Two of the more heavily funded startups, meanwhile, focus on renters on the road to homeownership. Divvy, which has raised $370 million to date, offers a platform for rent-to-own home purchases. Up&Up, a startup that enables renters to see financial gains from their rental homes, closed on $275 million in a November round.

For tenants worried about getting their rent check in on the first of the month, meanwhile, venture-backed Jetty offers a “rent now, pay later” service.

Amenities, amenities and more amenities

A lot of people spend a huge portion of their income on rent. Given this reality, it’s not entirely surprising to see startups working on ways for tenants, particularly high-paying ones, to get more bang for their buck.

Alfred is one of the more heavily funded players in this area.
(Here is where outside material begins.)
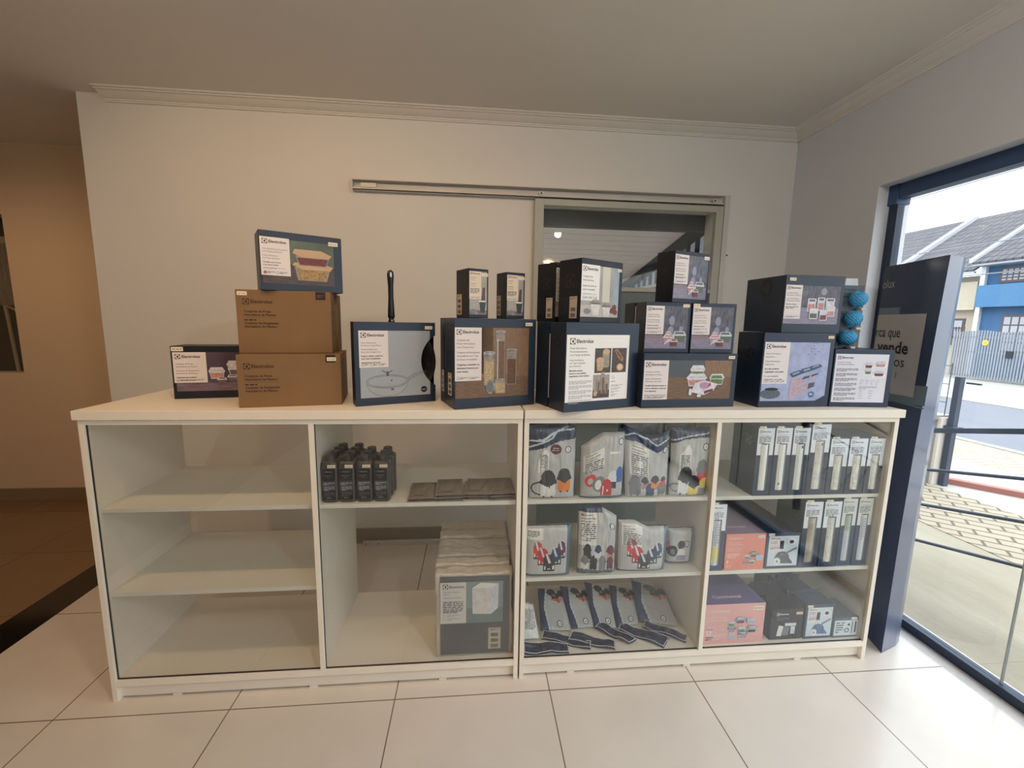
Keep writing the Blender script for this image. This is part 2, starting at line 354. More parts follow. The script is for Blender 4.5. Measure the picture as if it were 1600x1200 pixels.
for x in (.02, .10): MB().tube([(x, -.0205, .013), (x, -.0225, .013)], .004, RUBBER, 8).build('screw', fr)
# ---- the room behind the sliding door: boarded sloping ceiling, clerestory strip
BOARD = mat('white_boards', (226, 220, 218), .6, var=.02)
mb = MB()
def slope(y): return 2.45-.19*(y-1.3)
for i in range(40):
    a = 1.30+i*.125; b = a+.119
    mb.geo([(-1.5, a, slope(a)), (2.3, a, slope(a)), (2.3, b, slope(b)), (-1.5, b, slope(b)), (-1.5, a, slope(a)+.02), (2.3, a, slope(a)+.02), (2.3, b, slope(b)+.02), (-1.5, b, slope(b)+.02)], [(0, 3, 2, 1), (4, 5, 6, 7), (0, 1, 5, 4), (1, 2, 6, 5), (2, 3, 7, 6), (3, 0, 4, 7)], BOARD)
mb.box((-1.5, 1.3, 2.75), (2.3, 6.3, 2.8), mat('roof_dark', (60, 58, 58), .8)); struct('ceiling_boards', mb)
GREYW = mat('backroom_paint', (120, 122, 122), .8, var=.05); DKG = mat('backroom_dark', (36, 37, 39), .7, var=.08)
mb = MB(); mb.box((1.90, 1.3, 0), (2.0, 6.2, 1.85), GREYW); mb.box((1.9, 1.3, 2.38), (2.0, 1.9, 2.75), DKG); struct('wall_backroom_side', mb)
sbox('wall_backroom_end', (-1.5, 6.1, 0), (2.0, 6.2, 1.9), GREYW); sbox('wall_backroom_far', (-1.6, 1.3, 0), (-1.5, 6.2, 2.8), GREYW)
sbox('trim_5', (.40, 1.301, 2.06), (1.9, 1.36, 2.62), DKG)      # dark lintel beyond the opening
def milky():
    m = mat('milky_glass', (190, 196, 200), .3); nt = m.node_tree; t = nt.nodes.new('ShaderNodeBsdfTranslucent'); t.inputs[0].default_value = (.42, .44, .47, 1)
    nt.links.new(t.outputs[0], nt.nodes['Material Output'].inputs['Surface']); return m
w3 = bpy.data.objects.new('window_3', None); C.objects.link(w3); w3['kind'] = 'structure'
mb = MB()
for i in range(22):
    y = 1.50+i*.165; mb.box((1.945, y, 1.85), (1.958, y+.06, slope(y)-.02), DKG)
mb.build('mullion_frame', w3); mb = MB()
for y in (1.5,): mb.geo([(1.89, 1.4, slope(1.4)-.09), (1.89, 5.0, slope(5.0)-.09), (1.89, 5.0, slope(5.0)), (1.89, 1.4, slope(1.4)), (1.97, 1.4, slope(1.4)-.09), (1.97, 5.0, slope(5.0)-.09), (1.97, 5.0, slope(5.0)), (1.97, 1.4, slope(1.4))], [(0, 1, 2, 3), (7, 6, 5, 4), (0, 4, 5, 1), (3, 2, 6, 7)], DKG)
mb.build('head_frame', w3)
MB().box((1.965, 1.4, 1.85), (1.968, 5.0, 2.5), milky()).build('milky_pane', w3)
part(w3, 'sill', (1.86, 1.4, 1.83), (1.99, 5.2, 1.855), mat('pale_sill', (170, 168, 162), .5))

# ---- ceiling lamps
LAMP = mat('lamp_lens', (255, 235, 200), .4, emit=((255, 214, 160), 9))
RIM = mat('lamp_rim', (225, 222, 216), .4)
def downlight(x, y, z, label, power, col=(1, .70, .42), spot=172, aim=None):
    t = thing('ceiling_light', label, 'ceiling light', (x, y, z), 0, 'round recessed ceiling lights')
    mb = MB(); a = []
    for r_, zz in ((.062, 0), (.062, -.006), (.052, -.010), (.044, -.006), (.044, 0)): a.append([(r_*math.cos(2*math.pi*k/28), r_*math.sin(2*math.pi*k/28), zz) for k in range(28)])
    mb.loft(a, RIM, cap=False); mb.build('rim', t, smooth=True)
    MB().loft([[(.044*math.cos(2*math.pi*k/28), .044*math.sin(2*math.pi*k/28), zz) for k in range(28)] for zz in (-.004, -.001)], LAMP).build('lens', t)
    o = lamp_at('lamp_beam', (0, 0, -.02), power, col, .04, spot, .8, None if aim is None else tuple(Vector(aim)-Vector((x, y, z)))); o.parent = t
    return t
WARM = (1, .66, .36); NEUT = (1, .84, .66)
downlight(-1.45, -.70, CEIL_Z, 'recessed ceiling light over the empty end of the counter', 23, (1, .62, .32), 120, (-1.2, 1.157, 1.1))
downlight(-.35, -.75, CEIL_Z, 'recessed ceiling light over the kraft boxes', 19, (1, .64, .34), 120, (-.4, 1.157, 1.1))
downlight(.74, -.47, CEIL_Z, 'recessed ceiling light in front of the sliding door', 9, NEUT)
downlight(1.11, -2.04, CEIL_Z, 'recessed ceiling light nearest the shop window', 32, (1, .97, .94), 130, (1.3, 1.157, 1.2))
downlight(-.6, -2.3, CEIL_Z, 'added recessed ceiling light behind the viewer, brightening the wall', 25, (1, .86, .70), 130, (-.1, 1.157, 1.2))  # unseen lamp added to lift the display wall and box fronts
downlight(-2.0, -2.4, CEIL_Z, 'recessed ceiling light beside the dark threshold', 8, WARM)
downlight(-3.3, .9, CEIL_Z, 'recessed ceiling light in the hall', 16, (1, .62, .34))
downlight(.80, 3.2, slope(3.2)-.002, 'added small ceiling light brightening the boards of the back room', 150, (1, .96, .92))  # unseen lamp added to brighten the boarded ceiling

# ================================================================ outside
CONC = mat('pale_concrete', (146, 138, 120), .85, vscale=2.2, bump=.3, bscale=30, contrast=(122, 113, 94), stretch=(1.5, .5, 1))
CEMENT = mat('cement_walk', (150, 147, 138), .85, var=.05, vscale=2)
ROADM = mat('asphalt', (98, 100, 106), .9, var=.06, vscale=1.2, bump=.2, bscale=80)
def rotated(m, ang):
    for n in m.node_tree.nodes:
        if n.type == 'MAPPING': n.inputs['Rotation'].default_value = (0, 0, R(ang))
    return m
PAVE = rotated(tiles('interlocking_paving', (142, 132, 112), (84, 74, 60), .19, (0, 0, 0), .85, var=.06, mortar=.009, brick=.5, h=.10, bump=.4), 40)
sbox('ground_apron', (2.2, -30, -.3), (3.4, 40, -.012), CONC); sbox('ground_paving', (3.4, -30, -.3), (4.32, 40, -.008), PAVE)
sbox('ground_cement', (4.32, -30, -.3), (5.5, 40, -.01), CEMENT); sbox('ground_verge', (5.5, -30, -.3), (6.5, 40, -.015), tiles('verge_paving', (150, 142, 122), (104, 95, 78), .2, (0, 0, 0), .85, var=.08, mortar=.006, brick=.5, h=.1))
sbox('trim_6', (6.5, -30, -.42), (6.62, 40, -.005), CEMENT)
sbox('road', (6.62, -30, -.6), (12.9, 40, -.4), ROADM); sbox('ground_far_walk', (12.9, -30, -.6), (60, 60, -.38), CEMENT)
sbox('trim_7', (2.2, -30, -.012), (3.4, -29, -.01), CONC)
k = part(None, 'kerb_strip', (0, -.035, 0), (.68, .035, .05), mat('red_painted_kerb', (150, 96, 84), .8)); k.location = (4.50, 2.02, -.01); k.rotation_euler = (0, 0, R(-50)); k['label'] = 'low red painted kerb lying across the pale pavement outside'; k['category'] = 'kerb'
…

The company, which offers an app-based personal assistant service for renters, raised $125 million in a March late-stage funding round.

Other companies are scaling up offerings that, per Peters, “are blurring the lines between staying at a hotel and renting.”

Luxe, furnished apartments with flexible lease options are part of this trend. Blueground, which offers custom-furnished short- and long-term apartment rentals, pulled in $140 million in a September Series C round. In a similar vein, Landing, which offers furnished apartments with flexible leases, raised $45 million in a February Series B.

Tech-enabled property management

Startups offering technology and tools for owners and managers of rental properties are also seeing a fair amount of funding.

The list of companies that closed investments in the past few months includes Mynd, a tech-enabled property management firm, Funnel, a tool for handling leases and tenant communications, and RentRedi, a mobile app for landlords.

Notably, property management software was one of the areas we identified nearly a year ago as a hot space for seed dealmaking. In the span of a few quarters, several companies in the space that were seed-stage then have already closed on larger rounds.

The rental road ahead

Where is it all headed? For now, it’s probably overly optimistic to expect big exits. With the IPO market effectively shuttered and money-losing growth stocks out of vogue with investors, rental-focused startups can probably bank on staying private for the time being.

Public markets don’t look welcoming. For one company in the space that did venture to the  public market via SPAC—luxe apartment and short-stay rental network Sonder—the outcome has not been good so far, with shares down around 60 percent since the beginning of the year.

Of course, while stocks have been going down, the one thing companies in the rental space probably care most about—rents—have been going nowhere but up.